# [EXERCISE DETAILS]
Return the lines exactly as they stand, from the first of the material through the line containing "cum.append(cum[-1] + (b - a).length)".

━━━━━━━━━━━━━━━━━━━━

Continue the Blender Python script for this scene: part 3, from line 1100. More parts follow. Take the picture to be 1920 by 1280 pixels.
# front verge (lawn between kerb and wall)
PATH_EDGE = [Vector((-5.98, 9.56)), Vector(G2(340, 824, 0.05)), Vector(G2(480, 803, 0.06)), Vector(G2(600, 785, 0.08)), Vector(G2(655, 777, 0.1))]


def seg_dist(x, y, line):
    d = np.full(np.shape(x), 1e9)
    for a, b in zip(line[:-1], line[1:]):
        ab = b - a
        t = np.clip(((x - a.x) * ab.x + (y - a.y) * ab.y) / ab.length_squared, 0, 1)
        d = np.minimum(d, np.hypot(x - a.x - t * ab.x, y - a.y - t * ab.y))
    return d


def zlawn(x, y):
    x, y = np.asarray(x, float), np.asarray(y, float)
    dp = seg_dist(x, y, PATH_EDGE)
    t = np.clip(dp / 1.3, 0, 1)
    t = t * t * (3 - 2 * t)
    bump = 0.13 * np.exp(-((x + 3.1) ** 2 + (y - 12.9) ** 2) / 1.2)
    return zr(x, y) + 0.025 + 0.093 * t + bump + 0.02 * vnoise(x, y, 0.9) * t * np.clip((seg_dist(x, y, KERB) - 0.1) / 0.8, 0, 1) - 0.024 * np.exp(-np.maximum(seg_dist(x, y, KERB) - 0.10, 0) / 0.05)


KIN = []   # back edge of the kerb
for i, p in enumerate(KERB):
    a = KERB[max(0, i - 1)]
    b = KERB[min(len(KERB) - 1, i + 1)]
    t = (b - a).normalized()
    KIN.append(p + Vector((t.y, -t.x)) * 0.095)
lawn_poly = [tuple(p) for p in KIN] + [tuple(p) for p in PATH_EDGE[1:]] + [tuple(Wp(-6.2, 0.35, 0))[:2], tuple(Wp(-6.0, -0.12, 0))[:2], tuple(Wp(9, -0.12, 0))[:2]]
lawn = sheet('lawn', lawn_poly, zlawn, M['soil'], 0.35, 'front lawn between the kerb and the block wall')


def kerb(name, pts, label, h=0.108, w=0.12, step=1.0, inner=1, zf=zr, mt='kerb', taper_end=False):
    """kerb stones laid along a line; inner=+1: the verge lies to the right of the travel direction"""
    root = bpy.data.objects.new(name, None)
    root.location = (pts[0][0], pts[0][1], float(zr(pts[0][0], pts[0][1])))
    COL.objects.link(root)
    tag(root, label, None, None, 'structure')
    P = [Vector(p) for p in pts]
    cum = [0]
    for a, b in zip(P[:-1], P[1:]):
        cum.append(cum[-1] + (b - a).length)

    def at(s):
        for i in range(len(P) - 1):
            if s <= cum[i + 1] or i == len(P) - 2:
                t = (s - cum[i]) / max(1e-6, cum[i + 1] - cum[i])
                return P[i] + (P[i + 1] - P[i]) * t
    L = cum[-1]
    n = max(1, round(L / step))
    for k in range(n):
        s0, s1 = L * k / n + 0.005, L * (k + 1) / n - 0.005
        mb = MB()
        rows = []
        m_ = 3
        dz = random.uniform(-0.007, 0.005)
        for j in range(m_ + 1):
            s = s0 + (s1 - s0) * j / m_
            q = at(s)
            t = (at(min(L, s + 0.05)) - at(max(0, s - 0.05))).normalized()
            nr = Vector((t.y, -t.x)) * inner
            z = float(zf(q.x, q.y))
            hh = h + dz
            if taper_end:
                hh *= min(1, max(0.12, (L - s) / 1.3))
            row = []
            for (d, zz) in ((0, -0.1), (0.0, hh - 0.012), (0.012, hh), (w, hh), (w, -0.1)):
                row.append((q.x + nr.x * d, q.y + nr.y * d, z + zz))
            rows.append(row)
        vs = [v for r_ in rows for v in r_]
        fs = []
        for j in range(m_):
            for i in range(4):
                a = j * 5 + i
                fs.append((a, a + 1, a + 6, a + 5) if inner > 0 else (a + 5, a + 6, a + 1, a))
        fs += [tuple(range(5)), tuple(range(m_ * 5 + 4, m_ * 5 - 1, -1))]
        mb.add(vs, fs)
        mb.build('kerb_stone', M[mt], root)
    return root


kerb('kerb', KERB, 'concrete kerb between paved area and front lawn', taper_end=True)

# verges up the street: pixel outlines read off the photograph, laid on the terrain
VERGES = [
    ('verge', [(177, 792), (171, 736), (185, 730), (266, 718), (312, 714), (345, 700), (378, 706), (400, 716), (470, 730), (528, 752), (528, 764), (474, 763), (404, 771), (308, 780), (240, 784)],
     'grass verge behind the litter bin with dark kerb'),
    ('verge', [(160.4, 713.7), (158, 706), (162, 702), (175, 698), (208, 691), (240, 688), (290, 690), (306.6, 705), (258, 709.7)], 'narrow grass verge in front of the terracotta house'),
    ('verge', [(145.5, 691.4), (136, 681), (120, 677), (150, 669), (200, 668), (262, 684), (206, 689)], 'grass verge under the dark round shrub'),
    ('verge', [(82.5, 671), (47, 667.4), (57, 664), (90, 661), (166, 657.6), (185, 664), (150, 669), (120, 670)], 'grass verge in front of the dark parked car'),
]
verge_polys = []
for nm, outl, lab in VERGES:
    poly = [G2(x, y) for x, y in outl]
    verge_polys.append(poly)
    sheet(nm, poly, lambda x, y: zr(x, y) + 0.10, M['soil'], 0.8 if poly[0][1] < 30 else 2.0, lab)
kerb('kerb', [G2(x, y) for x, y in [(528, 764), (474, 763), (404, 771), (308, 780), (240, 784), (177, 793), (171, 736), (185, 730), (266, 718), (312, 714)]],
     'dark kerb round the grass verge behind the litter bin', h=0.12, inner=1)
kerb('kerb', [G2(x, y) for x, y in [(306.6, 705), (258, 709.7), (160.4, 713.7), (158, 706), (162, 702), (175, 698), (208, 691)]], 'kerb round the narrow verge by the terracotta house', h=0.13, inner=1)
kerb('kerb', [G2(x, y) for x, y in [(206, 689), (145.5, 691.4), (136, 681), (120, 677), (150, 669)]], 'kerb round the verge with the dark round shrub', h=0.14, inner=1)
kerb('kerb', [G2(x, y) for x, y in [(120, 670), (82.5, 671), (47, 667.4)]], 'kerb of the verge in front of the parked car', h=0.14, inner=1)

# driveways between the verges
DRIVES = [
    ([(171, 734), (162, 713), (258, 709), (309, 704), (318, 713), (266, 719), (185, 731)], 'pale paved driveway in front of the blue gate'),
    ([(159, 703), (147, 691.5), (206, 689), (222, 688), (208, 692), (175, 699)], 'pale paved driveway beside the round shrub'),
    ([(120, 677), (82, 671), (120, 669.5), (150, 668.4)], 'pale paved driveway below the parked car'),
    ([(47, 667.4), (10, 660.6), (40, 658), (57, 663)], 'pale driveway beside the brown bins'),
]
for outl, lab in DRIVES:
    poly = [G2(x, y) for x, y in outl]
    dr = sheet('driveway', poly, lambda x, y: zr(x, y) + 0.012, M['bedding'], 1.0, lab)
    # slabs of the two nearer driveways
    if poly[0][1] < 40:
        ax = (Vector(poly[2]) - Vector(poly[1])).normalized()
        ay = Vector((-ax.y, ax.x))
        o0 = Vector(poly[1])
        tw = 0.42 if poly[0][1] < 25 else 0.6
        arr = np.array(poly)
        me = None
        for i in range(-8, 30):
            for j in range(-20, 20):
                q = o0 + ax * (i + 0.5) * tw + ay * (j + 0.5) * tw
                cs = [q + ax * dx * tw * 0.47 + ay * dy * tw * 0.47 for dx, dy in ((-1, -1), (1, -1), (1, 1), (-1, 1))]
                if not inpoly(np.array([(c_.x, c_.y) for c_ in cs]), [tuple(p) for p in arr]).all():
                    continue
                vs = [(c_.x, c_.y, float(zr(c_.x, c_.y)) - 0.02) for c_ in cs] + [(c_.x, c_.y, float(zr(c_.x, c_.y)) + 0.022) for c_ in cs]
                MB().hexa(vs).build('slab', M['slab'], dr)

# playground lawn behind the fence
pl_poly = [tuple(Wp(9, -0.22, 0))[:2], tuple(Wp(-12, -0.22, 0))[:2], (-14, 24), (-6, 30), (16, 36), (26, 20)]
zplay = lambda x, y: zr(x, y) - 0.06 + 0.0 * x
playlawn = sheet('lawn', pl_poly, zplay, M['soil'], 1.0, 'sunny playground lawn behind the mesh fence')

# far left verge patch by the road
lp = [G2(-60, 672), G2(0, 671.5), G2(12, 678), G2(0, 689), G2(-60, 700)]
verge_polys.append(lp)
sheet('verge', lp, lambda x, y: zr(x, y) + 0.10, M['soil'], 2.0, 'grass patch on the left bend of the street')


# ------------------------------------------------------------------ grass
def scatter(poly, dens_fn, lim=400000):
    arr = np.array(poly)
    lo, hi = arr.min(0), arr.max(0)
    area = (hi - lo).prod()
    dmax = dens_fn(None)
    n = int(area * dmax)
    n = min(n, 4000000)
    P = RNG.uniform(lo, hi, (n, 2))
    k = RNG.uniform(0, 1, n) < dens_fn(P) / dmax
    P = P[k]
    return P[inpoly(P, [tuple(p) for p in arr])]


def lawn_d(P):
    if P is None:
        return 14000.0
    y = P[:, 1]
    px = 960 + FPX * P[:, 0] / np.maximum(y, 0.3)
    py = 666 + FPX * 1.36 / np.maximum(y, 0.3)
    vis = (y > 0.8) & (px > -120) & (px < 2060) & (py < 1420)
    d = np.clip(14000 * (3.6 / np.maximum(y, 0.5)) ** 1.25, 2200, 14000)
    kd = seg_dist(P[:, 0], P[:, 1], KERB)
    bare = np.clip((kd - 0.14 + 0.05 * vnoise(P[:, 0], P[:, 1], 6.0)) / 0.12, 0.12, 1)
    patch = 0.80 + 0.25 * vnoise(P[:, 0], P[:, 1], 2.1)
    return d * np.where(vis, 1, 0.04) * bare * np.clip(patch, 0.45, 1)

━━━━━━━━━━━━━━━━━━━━

# [RESPONSE TO THIS EXERCISE]
Continue the Blender Python script for this scene: part 3, from line 1100. More parts follow. Take the picture to be 1920 by 1280 pixels.
# front verge (lawn between kerb and wall)
PATH_EDGE = [Vector((-5.98, 9.56)), Vector(G2(340, 824, 0.05)), Vector(G2(480, 803, 0.06)), Vector(G2(600, 785, 0.08)), Vector(G2(655, 777, 0.1))]


def seg_dist(x, y, line):
    d = np.full(np.shape(x), 1e9)
    for a, b in zip(line[:-1], line[1:]):
        ab = b - a
        t = np.clip(((x - a.x) * ab.x + (y - a.y) * ab.y) / ab.length_squared, 0, 1)
        d = np.minimum(d, np.hypot(x - a.x - t * ab.x, y - a.y - t * ab.y))
    return d


def zlawn(x, y):
    x, y = np.asarray(x, float), np.asarray(y, float)
    dp = seg_dist(x, y, PATH_EDGE)
    t = np.clip(dp / 1.3, 0, 1)
    t = t * t * (3 - 2 * t)
    bump = 0.13 * np.exp(-((x + 3.1) ** 2 + (y - 12.9) ** 2) / 1.2)
    return zr(x, y) + 0.025 + 0.093 * t + bump + 0.02 * vnoise(x, y, 0.9) * t * np.clip((seg_dist(x, y, KERB) - 0.1) / 0.8, 0, 1) - 0.024 * np.exp(-np.maximum(seg_dist(x, y, KERB) - 0.10, 0) / 0.05)


KIN = []   # back edge of the kerb
for i, p in enumerate(KERB):
    a = KERB[max(0, i - 1)]
    b = KERB[min(len(KERB) - 1, i + 1)]
    t = (b - a).normalized()
    KIN.append(p + Vector((t.y, -t.x)) * 0.095)
lawn_poly = [tuple(p) for p in KIN] + [tuple(p) for p in PATH_EDGE[1:]] + [tuple(Wp(-6.2, 0.35, 0))[:2], tuple(Wp(-6.0, -0.12, 0))[:2], tuple(Wp(9, -0.12, 0))[:2]]
lawn = sheet('lawn', lawn_poly, zlawn, M['soil'], 0.35, 'front lawn between the kerb and the block wall')


def kerb(name, pts, label, h=0.108, w=0.12, step=1.0, inner=1, zf=zr, mt='kerb', taper_end=False):
    """kerb stones laid along a line; inner=+1: the verge lies to the right of the travel direction"""
    root = bpy.data.objects.new(name, None)
    root.location = (pts[0][0], pts[0][1], float(zr(pts[0][0], pts[0][1])))
    COL.objects.link(root)
    tag(root, label, None, None, 'structure')
    P = [Vector(p) for p in pts]
    cum = [0]
    for a, b in zip(P[:-1], P[1:]):
        cum.append(cum[-1] + (b - a).length)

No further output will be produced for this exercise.